Since I got home from Japan I have been a bit silent online, I’ve been going non-stop catching up on life and I was photographically tired. (I don’t know if that’s a phrase but if it’s not I’m coining it) What I mean is that I have hundreds of photo’s that I still need to look over again and edit, but I simply haven’t had the energy to even open Lightroom.

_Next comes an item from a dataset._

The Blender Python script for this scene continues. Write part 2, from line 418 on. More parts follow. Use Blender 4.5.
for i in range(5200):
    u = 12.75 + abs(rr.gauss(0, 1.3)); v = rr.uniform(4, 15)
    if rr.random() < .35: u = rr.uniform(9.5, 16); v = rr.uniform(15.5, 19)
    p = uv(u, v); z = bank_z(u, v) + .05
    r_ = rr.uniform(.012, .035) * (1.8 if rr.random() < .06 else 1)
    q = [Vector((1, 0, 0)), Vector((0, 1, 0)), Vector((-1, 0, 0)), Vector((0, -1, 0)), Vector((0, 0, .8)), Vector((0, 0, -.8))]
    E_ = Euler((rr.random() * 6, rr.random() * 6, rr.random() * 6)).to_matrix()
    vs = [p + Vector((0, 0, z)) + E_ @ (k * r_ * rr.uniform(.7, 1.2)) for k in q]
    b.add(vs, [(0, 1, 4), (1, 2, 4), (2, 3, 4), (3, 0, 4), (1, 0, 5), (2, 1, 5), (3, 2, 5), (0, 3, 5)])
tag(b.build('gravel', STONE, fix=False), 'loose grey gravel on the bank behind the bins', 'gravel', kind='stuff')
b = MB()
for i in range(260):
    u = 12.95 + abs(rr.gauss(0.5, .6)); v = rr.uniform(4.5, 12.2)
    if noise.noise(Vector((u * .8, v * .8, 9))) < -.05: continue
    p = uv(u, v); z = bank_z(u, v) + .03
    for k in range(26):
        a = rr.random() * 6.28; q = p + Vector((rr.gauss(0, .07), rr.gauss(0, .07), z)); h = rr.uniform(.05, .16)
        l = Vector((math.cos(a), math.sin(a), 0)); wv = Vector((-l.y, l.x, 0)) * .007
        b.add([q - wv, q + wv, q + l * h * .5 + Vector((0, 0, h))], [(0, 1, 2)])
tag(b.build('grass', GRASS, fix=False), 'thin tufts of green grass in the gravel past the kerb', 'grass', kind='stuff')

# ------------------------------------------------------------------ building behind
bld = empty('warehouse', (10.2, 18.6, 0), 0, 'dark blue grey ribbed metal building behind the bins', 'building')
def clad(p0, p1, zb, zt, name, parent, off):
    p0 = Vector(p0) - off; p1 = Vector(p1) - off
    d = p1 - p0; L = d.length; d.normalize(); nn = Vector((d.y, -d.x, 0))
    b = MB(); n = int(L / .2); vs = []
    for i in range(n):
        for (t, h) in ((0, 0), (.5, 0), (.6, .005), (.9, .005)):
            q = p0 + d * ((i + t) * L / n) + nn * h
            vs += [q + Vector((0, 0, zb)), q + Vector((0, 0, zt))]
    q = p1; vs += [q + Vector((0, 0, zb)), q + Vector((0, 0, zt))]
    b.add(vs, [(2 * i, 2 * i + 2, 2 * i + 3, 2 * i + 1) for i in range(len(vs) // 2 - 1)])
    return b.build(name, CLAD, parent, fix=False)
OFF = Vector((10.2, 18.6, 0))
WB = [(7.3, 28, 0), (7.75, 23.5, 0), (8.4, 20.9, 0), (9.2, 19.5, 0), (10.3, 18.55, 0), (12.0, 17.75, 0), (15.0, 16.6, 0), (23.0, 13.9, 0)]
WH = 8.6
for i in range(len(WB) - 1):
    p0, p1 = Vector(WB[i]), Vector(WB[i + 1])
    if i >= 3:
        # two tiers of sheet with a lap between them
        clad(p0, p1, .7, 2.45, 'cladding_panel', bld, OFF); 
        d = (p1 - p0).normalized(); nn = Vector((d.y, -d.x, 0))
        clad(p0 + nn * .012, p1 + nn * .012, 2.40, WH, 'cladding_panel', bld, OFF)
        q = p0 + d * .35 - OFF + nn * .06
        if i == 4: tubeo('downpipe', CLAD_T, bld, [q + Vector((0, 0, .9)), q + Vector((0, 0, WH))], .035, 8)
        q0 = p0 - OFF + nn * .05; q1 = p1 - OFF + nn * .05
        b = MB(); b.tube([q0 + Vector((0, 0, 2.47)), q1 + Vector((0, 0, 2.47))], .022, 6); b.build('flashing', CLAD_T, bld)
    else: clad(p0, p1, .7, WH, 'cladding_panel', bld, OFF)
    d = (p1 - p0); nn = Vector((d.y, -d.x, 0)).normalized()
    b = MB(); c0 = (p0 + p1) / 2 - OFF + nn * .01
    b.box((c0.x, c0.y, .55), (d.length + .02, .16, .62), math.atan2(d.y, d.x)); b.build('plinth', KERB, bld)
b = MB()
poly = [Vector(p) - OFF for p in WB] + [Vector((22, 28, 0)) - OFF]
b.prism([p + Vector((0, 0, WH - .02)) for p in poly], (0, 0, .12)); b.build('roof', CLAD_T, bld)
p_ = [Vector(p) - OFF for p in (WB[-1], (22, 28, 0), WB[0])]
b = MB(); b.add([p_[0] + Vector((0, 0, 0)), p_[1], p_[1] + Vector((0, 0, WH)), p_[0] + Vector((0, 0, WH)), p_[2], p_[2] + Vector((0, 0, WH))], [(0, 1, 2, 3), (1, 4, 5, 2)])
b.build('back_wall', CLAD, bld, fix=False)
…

Last Wednesday my mom phoned me to see if I wanted to join the family in Kleinmond for the long weekend. For those that don’t know, Kleinmond is a tiny beach side town about 2 hours outside of Cape Town. We used to go there often during my childhood. In fact, many of my best memories are from holidays spent in this little town. At first I wasn’t too keen to load up my car, get Rex settled into his travel box and head up the coast (Rex is my cat. He’s a total champ and travels with me). But the more I thought about it the more I decided that it may be good for me to go.
Kleinmond is off the grid for me. It always has been. The signal is spotty at best, our house doesn’t have a TV, the town doesn’t offer much to do and it’s quiet – so very very quiet. So that basically leaves you with either reading, talking or exploring.
I arrived late on Friday after battling the traffic out of the city. I was tired and spent most of Saturday trying to relax and switch off from work and other things that have been playing on my mind. When I woke up on Sunday the mist had rolled in from the ocean, covering the town in a beautiful layer of unknown. It got a photography itch going, you know that feeling where just can’t sit still, you have to pick up your camera and go shoot? That. My mom and I drove down to the coastline near Palmiet to go explore.

The sea air smelled fresh, the mist cooled my skin and the sound of massive waves breaking just off the shoreline drowned out the thoughts in my mind. It took me about a second before I snapped my first photo. I’ve missed it. I’ve missed taking photographs of things other than street.

And that’s the importance of remembering, of remembering why you loved something to begin with. The pure excitement and joy of capturing memories, of capturing a day, a morning, a trip or holiday. The small things.
I realise now, like I have before that we so often get stuck in shooting just what out audience expects to see and forget to also photograph the other things that make us happy. We find and create our constraints and we think we can’t break out of them. But we should. Half an hour of walking along the coast and taking a couple of photo’s of something that I haven’t photographed in forever was unbelievably refreshing for me. It was grounding to completely change the pace. I drove home on Sunday afternoon, excited to get home to look through my photos and edit them for a post. I haven’t felt like that in a couple of weeks.

So this is a small reminder to everyone to not get stuck in a mold that we form around our photographic styles and subjects. Shoot where your heart takes you. Share what makes you happy, not just what people expect.



Remember why you love taking photo’s.
xo
That is a wonderful sentiment. Instagram success tends to qualify what our page should like and we run to that and everything becomes homogenized. There is an entire world to photograph.. shapes and colors..humanscape and landscape…waiting to be rediscovered through the lens.